Derry, the place of so much oppression over the last several hundred years, was the place where the 144,000 citizens, who had the name of the Lamb and his father written on their foreheads, were to reside.

 

Then I looked and there before me was the Lamb, standing on Mount Zion, and with him 144,000 who had his name and his father’s name written on their foreheads. (Rev 14:1)

 

Thus the Lamb was to have a name, and his father was to have a name, and in human terms this name would be significant for the 144,000 who lived in the New Jerusalem.

I interpreted the phrase ‘written on their foreheads’ in a unique manner, but it was probably the only meaningful interpretation. To me, it meant that the name was to be so obvious that no-one could miss it.

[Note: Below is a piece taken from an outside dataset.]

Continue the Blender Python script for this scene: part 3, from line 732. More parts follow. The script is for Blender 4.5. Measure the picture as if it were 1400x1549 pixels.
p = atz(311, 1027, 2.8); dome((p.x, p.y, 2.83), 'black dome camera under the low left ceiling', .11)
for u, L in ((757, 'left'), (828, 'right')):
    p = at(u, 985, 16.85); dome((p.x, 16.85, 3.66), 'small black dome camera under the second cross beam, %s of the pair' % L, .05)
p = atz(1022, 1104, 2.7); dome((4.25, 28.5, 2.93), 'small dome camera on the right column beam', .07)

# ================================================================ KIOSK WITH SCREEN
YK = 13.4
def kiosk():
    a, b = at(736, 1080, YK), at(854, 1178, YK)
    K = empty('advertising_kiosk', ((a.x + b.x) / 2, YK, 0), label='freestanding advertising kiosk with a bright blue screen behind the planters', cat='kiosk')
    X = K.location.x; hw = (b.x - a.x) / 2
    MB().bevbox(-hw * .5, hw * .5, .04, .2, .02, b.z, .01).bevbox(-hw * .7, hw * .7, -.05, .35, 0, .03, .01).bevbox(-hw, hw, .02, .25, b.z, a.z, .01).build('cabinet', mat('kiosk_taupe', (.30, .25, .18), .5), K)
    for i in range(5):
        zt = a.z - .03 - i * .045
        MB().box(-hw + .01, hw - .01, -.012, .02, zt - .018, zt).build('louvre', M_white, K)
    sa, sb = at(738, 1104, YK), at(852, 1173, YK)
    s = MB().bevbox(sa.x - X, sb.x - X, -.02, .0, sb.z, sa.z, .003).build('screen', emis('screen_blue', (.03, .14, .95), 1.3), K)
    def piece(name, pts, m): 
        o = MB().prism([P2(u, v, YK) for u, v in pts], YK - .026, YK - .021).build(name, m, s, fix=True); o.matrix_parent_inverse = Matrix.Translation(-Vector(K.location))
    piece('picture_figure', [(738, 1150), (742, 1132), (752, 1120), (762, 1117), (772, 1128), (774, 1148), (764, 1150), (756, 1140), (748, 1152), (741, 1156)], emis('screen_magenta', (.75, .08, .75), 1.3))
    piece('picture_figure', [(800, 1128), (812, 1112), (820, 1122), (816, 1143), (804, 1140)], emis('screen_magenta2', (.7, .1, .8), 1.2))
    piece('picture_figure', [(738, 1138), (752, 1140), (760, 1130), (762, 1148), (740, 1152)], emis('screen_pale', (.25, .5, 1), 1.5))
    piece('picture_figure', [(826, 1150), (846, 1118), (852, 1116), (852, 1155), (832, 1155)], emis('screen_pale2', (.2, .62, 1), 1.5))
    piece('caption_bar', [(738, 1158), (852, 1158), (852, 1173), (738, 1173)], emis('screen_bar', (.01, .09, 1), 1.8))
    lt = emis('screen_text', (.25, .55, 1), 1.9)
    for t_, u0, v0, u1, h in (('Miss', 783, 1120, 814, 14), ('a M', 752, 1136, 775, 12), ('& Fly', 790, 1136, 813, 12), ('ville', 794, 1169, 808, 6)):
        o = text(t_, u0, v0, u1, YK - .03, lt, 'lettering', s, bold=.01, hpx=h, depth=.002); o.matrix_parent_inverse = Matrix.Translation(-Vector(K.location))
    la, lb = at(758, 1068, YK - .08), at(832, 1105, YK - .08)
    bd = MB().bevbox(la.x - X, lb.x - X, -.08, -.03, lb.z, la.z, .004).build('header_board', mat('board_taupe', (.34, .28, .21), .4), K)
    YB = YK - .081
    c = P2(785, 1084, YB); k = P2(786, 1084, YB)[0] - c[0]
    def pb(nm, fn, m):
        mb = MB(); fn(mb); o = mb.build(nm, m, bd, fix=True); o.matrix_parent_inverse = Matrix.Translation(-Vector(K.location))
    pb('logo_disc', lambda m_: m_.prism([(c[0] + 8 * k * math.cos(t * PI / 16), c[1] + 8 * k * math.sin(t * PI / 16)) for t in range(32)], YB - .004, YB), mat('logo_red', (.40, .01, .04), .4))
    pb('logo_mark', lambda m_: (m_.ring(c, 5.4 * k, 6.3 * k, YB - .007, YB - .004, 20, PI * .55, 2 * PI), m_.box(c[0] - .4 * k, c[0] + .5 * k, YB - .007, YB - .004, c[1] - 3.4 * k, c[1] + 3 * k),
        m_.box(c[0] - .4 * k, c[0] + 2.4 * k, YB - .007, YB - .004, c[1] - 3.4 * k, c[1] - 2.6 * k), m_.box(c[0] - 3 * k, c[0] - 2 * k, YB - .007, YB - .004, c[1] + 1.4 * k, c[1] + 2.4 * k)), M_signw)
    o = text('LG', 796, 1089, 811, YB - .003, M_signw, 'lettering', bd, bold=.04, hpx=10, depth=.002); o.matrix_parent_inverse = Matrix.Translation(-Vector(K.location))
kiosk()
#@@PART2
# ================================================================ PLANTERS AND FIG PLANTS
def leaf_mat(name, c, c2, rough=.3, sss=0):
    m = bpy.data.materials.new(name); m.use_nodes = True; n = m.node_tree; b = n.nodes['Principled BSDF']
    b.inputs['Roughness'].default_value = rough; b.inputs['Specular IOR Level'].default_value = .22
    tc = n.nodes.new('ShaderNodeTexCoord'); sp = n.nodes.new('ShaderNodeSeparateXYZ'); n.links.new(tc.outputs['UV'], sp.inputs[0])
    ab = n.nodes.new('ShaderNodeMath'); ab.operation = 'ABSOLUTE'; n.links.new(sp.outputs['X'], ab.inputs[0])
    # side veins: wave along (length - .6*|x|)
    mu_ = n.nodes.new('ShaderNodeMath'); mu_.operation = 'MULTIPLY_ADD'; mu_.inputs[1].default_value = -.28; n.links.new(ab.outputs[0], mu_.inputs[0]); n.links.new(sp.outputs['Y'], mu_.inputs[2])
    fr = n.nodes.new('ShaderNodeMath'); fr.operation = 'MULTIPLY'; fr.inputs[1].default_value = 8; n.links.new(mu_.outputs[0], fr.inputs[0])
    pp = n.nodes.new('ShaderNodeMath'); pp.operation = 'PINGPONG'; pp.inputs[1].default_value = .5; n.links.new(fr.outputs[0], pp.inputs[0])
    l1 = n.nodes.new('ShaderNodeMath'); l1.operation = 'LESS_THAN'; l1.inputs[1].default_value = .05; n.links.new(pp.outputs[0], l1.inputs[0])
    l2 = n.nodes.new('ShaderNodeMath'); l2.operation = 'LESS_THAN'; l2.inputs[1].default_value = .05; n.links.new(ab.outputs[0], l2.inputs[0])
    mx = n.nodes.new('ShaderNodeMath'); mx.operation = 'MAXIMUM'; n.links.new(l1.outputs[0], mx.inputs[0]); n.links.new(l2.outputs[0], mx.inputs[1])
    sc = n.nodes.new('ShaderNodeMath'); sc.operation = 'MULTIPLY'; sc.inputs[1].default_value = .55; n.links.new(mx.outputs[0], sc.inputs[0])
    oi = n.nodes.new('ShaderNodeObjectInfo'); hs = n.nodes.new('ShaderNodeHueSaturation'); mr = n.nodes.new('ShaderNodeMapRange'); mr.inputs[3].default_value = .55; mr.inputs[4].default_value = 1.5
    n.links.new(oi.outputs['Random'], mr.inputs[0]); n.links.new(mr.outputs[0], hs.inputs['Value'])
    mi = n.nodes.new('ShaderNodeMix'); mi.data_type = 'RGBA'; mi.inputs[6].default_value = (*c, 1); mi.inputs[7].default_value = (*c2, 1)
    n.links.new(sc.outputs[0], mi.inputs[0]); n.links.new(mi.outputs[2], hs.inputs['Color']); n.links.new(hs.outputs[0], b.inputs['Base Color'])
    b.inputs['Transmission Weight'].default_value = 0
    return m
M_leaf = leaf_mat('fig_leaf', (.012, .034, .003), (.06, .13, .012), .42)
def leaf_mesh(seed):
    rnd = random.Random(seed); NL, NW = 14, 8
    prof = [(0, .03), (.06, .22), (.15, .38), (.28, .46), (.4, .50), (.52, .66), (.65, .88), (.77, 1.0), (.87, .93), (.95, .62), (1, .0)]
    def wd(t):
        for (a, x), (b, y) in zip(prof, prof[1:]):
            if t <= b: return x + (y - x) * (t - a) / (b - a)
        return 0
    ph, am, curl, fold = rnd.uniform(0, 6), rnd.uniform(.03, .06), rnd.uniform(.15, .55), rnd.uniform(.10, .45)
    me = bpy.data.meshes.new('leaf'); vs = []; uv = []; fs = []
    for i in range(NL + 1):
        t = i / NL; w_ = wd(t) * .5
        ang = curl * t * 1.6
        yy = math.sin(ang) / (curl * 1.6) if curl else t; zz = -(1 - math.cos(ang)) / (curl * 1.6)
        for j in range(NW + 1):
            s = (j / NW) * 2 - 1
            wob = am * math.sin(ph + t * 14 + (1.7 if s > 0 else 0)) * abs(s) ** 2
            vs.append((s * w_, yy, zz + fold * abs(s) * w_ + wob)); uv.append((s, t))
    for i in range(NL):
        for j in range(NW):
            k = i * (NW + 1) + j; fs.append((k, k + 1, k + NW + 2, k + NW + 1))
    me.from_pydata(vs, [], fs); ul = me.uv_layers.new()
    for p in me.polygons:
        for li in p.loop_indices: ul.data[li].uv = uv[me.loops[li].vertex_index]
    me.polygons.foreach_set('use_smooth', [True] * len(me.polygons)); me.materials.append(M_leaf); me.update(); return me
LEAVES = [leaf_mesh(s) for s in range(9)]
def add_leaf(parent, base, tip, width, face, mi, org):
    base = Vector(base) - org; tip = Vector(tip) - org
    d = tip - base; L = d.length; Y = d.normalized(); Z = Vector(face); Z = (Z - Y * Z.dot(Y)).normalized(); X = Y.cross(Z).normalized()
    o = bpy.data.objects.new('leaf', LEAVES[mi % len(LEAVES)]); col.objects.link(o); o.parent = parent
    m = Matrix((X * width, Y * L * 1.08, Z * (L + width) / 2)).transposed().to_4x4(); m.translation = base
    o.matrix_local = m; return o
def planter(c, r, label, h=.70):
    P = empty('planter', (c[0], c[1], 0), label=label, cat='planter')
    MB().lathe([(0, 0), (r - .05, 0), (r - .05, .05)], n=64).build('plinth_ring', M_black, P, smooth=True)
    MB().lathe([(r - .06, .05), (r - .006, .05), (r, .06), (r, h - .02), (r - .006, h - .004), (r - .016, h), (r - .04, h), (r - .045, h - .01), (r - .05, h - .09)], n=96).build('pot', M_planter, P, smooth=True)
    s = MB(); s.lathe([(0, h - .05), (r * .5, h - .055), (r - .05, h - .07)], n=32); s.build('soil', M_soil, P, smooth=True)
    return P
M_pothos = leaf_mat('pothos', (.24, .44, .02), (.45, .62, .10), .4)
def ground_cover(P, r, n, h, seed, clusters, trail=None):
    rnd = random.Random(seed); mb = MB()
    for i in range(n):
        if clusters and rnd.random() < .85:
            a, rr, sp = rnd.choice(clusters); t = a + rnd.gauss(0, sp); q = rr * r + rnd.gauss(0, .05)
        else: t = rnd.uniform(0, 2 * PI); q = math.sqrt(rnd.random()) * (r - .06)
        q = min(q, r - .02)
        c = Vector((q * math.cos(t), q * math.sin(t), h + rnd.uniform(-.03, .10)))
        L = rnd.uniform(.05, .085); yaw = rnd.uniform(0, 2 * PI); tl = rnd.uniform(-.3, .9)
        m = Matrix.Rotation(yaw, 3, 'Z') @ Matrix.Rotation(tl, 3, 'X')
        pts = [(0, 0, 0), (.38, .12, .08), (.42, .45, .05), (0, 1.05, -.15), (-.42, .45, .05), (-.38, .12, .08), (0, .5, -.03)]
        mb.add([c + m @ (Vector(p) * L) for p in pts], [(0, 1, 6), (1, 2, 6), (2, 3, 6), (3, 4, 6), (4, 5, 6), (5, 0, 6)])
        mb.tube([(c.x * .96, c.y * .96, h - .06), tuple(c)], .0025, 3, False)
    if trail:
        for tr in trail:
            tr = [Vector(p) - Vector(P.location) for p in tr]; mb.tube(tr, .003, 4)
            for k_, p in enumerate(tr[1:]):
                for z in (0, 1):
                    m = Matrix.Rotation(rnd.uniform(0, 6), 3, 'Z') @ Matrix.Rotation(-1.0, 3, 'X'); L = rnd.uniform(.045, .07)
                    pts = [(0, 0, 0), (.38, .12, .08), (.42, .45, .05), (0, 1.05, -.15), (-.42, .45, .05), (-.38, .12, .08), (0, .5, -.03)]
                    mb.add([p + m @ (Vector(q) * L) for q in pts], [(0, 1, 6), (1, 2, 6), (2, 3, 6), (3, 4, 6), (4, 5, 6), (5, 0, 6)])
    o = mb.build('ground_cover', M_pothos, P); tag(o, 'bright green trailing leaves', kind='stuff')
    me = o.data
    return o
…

My name held special significance now that I realised that names were all-important.

I had by coincidence the most famous surname in the history of Ireland, O’Connell, due to the efforts of the Liberator of Irish Catholics, Daniel O’Connell, and it was fitting that my name, the name of the Irish Christ, was to be coincidentally so. It was the most powerful name in the Irish historical sense, immersing the Irish Christ into the midst of Irish history and culture even further.

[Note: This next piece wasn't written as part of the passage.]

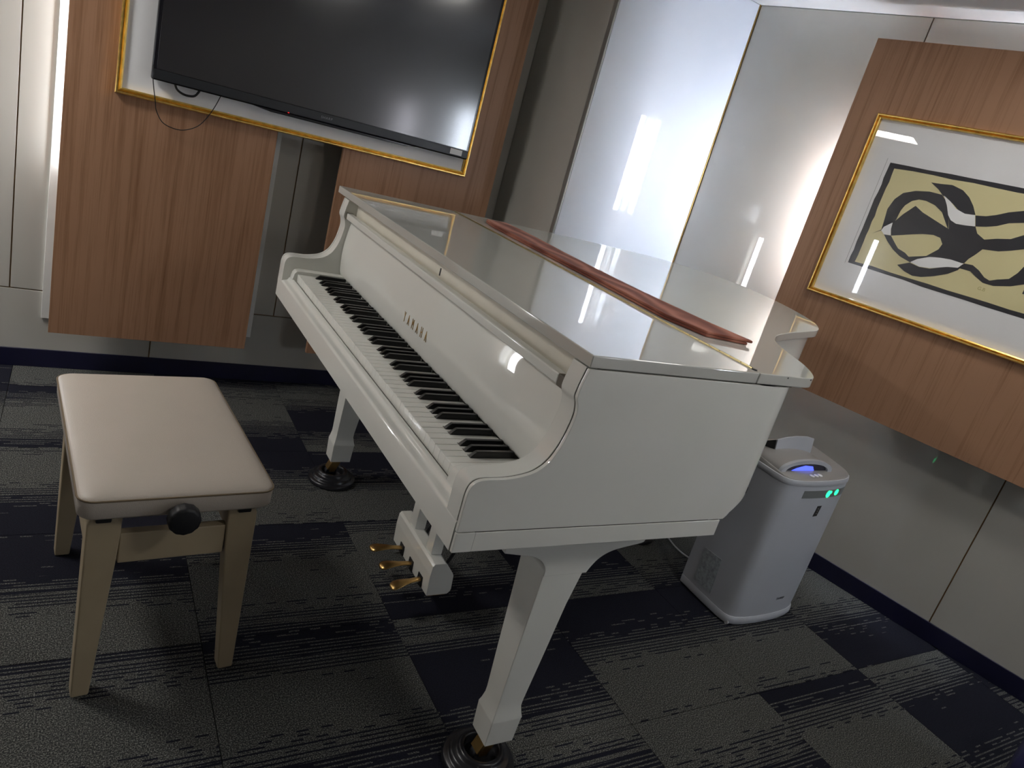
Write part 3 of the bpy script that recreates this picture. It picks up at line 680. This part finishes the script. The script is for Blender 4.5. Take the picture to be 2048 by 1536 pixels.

But the Liberator coincidentally had a son called John O’Connell, and so in a sense I was the son of the Liberator, another way of saying the Son of God, the ultimate liberator.

But my name was even more important in the context of Derry, the New Jerusalem. The walled city of Derry was situated in a peninsula called Inishowen, or in English, the island, as it formerly was, of John. So coincidentally I lived on the island of John.

But the peninsula was situated in the ancient kingdom of Tyrconnell, meaning in Irish, ‘the land of Connell’. So coincidentally I also lived in the land of Connell.

I was John O’Connell, John of the clan Connell, living on ‘the island of John in the land of Connell’, my name and my father’s name ‘written on their foreheads’ (Rev 14:1), or so obvious it couldn’t be missed. It was a monumental coincidence. I was the Lamb of God. I had no doubt about that.

 

There was also the saint Colmcille, the founder of Derry, who made prophecies about the city.

 

The king who will cause a lasting change,

Shall be from Desmond – the prediction is correct –

Goodness forever after that time.

 

(From The Prophesies of St Malachy and St Colmbkille by Peter Bander (Colin Smythe Gerrards Cross) )

 

Colmcille predicted that a king from Desmond would come to cause ‘a lasting change’. He emphasises that the prophecy is correct when he refers to the man from Desmond.

There shall be ‘goodness forever after that time’. What’s the betting that Colmcille is actually referring to the second coming of Christ when he refers to the man from Desmond?

I would say that it’s a safe bet that he is doing this. 

Desmond was a kingdom in the times of Colmcille, roughly centred around county Kerry. Although I am not from county Kerry, my surname is. On top of this fact, my middle name is coincidentally Desmond. My full name, therefore, John Desmond O’Connell, is significant in that it coincidentally takes account of both the prophecies of the Book of Revelation and the prophecies of the founding saint of Derry, Colmcille.

It is also true that I have written many books now which have various degrees of judgement contained in them. That is not a coincidence. I believe that in writing them I have been performing my solemn duty.

And, of course, there will always be a John the Baptist figure if there is a Christ. John Hume, the Nobel Laureate, and former leader of the SDLP, is mine.  

In other words, I can through coincidences connect myself to the second coming of Christ. But they really are very rich coincidences, and those who try to dismiss them would have little love in their heart and indeed much bad faith.